Powerful storm levels trees and leaves many residents without power

A storm system that gripped much of the East Coast over the weekend continued to drench the Washington, D.C. area on Monday.

Strong winds caused power outages, brought down trees and knocked out traffic signals.

"We had all our crews out today, we even had some contractors helping us," said Chuck Gischlar, a spokesperson for the Maryland State Highway Administration (SHA).

According to a high wind warning issued Monday afternoon by the National Weather Service, sustained winds in the area ran between 25 and 35 miles per hour with gusts as high as 55 to 60 mph. The high wind warning was in effect until Tuesday at 2 a.m.

A tree limb fell near the intersection of River Road and Burdette Road, taking communication lines down with it, said Gischlar.

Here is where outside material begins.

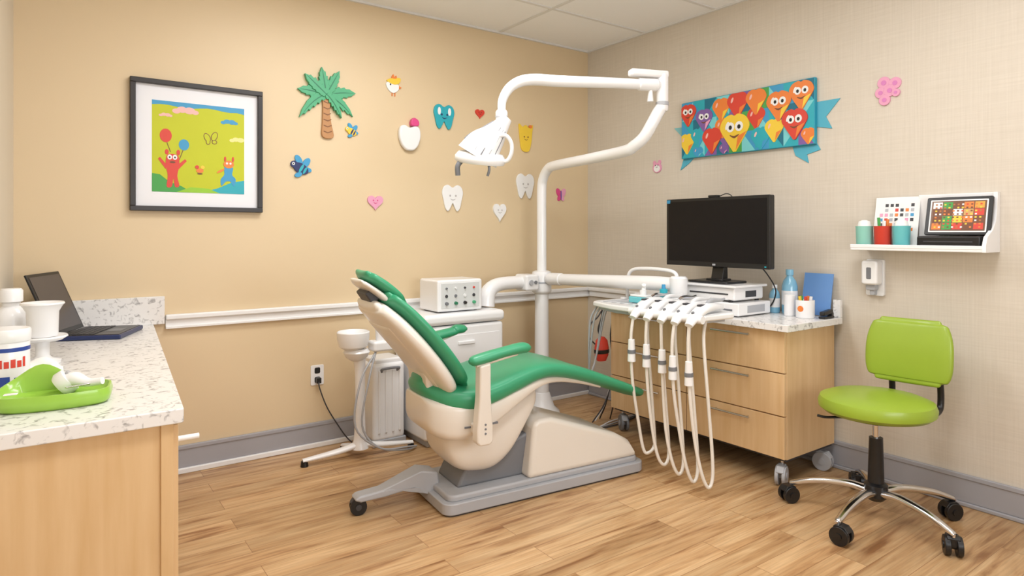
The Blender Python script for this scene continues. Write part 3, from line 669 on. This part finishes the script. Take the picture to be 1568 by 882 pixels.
# equipment on worktop
eq = root('equipment_stack')
box(eq, 'lower_unit', (-.50, -1.74, .836), (-.20, -1.28, .905), WHITE, .008); box(eq, 'lower_slot', (-.503, -1.70, .862), (-.498, -1.36, .872), MGREY)
box(eq, 'upper_unit', (-.48, -1.70, .915), (-.21, -1.30, .985), WHITE, .01); box(eq, 'upper_slot', (-.483, -1.66, .945), (-.478, -1.40, .953), DGREY)
box(eq, 'top_plate', (-.50, -1.72, .985), (-.20, -1.26, .999), WHITE, .005)
for i, (x, y) in enumerate(((-.47, -1.7), (-.23, -1.7), (-.47, -1.32), (-.23, -1.32))): cyl(eq, 'foot_%d' % i, (x, y, .8305), (x, y, .838), .012, .012, BLACK, 12); cyl(eq, 'foot_b%d' % i, (x, y+(.03 if y < -1.5 else -.03), .904), (x, y+(.03 if y < -1.5 else -.03), .917), .012, .012, BLACK, 12)
box(eq, 'side_panel', (-.42, -1.7415, .85), (-.26, -1.739, .89), LGREY)
box(eq, 'side_port', (-.38, -1.7015, .93), (-.28, -1.699, .965), DGREY)
kb = root('white_scanner', (-.34, -1.08, .831)); box(kb, 'body', (-.14, -.13, .0), (.13, .13, .05), WHITE, .01); prof(kb, 'lid', [(-.14, .052), (-.13, .075), (.12, .10), (.13, .052)], .128, WHITE, .006); box(kb, 'panel', (-.142, -.1, .015), (-.139, .1, .035), LGREY)
mo = root('desktop_monitor', (-.355, -1.49, 1.0))
box(mo, 'housing', (-.012, -.355, .09), (.03, .355, .495), BLACK, .008)
box(mo, 'bezel', (-.02, -.355, .09), (-.008, .355, .495), mat('bezel_black', S(22, 22, 24), .4), .003)
box(mo, 'screen', (-.0215, -.338, .118), (-.0195, .338, .478), SCREEN)
box(mo, 'badge', (-.0222, -.008, .098), (-.0195, .012, .108), LGREY); box(mo, 'sticker', (-.0222, .325, .47), (-.0195, .350, .49), SKYB); box(mo, 'power_led', (-.0222, -.335, .10), (-.0195, -.325, .106), TEAL)
prof(mo, 'neck', [(.0, .01), (.055, .01), (.05, .2), (.03, .25), (.02, .1)], .04, BLACK, .004)
ext(mo, 'foot', rrect(-.1, -.14, .11, .14, .03), .0, .012, BLACK, .004); ext(mo, 'foot_top', rrect(-.03, -.06, .07, .06, .02), .01, .022, BLACK, .004)
box(mo, 'webcam', (-.02, -.02, .495), (.01, .045, .508), BLACK, .004); sweep(mo, 'webcam_cord', [(.0, -.02, .5), (.03, -.05, .515), (.045, -.08, .49), (.05, -.1, .4)], .003, BLACK, 6)
pc = root('power_cord'); sweep(pc, 'cord', [(-.31, -1.72, 1.13), (-.25, -1.755, 1.05), (-.19, -1.765, .96), (-.172, -1.72, .87), (-.178, -1.64, .838)], .004, BLACK, 8)
def bottle(name, x, y, r, h, m, capm):
    t = root(name, (x, y, .831))
    lathe(t, 'body', [(0, 0), (r*.9, 0), (r, .006), (r, h*.62), (r*.8, h*.74), (r*.4, h*.84), (r*.38, h*.88), (0, h*.88)], m)
    lathe(t, 'cap', [(0, h*.87), (r*.5, h*.87), (r*.5, h), (0, h)], capm); lathe(t, 'label', [(r*1.01, h*.2), (r*1.02, h*.22), (r*1.02, h*.5), (r*1.01, h*.52)], WHITE)
bottle('water_bottle', -.13, -1.72, .03, .16, PETB, WHITE); bottle('mouthwash_bottle', -.10, -1.795, .042, .25, PETB, PETB)
t = root('white_canister', (-.19, -1.85, .831)); lathe(t, 'body', [(0, 0), (.028, 0), (.03, .004), (.03, .09), (0, .09)], WHITE); lathe(t, 'cap', [(0, .09), (.031, .09), (.031, .112), (.025, .118), (0, .118)], WHITE)
t = root('blue_booklet', M=Matrix.Translation((-.075, -1.93, .8315)) @ Matrix.Rotation(math.radians(11), 4, 'Y')); box(t, 'cover', (-.004, -.082, .002), (.004, .082, .235), BLUEB, .001); box(t, 'pages', (-.002, -.08, .002), (.002, .0832, .232), PAPER)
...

The westbound lanes of River Road approaching the Beltway interchange were closed for almost five hours on Monday while Verizon crews repaired the downed wires and SHA crews removed the tree, said Blanca Kim, a spokesperson for the Montgomery County Police.

"If I could pass along one bit of advice to people it would be to never, ever take a chance of crossing a live [power] wire," said Gischlar. "Just be very careful around wires and debris and large branches."

Work crews continued to remove the tree on Tuesday morning, occupying the far right westbound lane of River Road just before the Beltway interchange.

Downed power lines also knocked out many traffic signals around Potomac on Monday afternoon. Police directed traffic for most of Monday afternoon at the intersections of River and Seven Locks roads and at the River Road and Beltway interchange until power to the signals was restored, said Kim.

Another tree fell at the intersection of Newbridge Drive and Bentcross Drive and damaged nearby power lines. The road was blocked off on Monday afternoon while crews worked to clear the road and repair the lines.

The high wind caused roughly 58,000 power outages in Pepco's service areas through Maryland and Wasington, D.C. between Sunday and Tuesday, said Bob Dobkin, a spokesperson for Pepco. Debbie Jarvis, also a spokesperson for Pepco, said that outages in Potomac ranged from 1,000 to 2,000 at any given time during the afternoon.

"It's a very fluid situation," said Jarvis. "We restore, it goes out, it's just all over the place."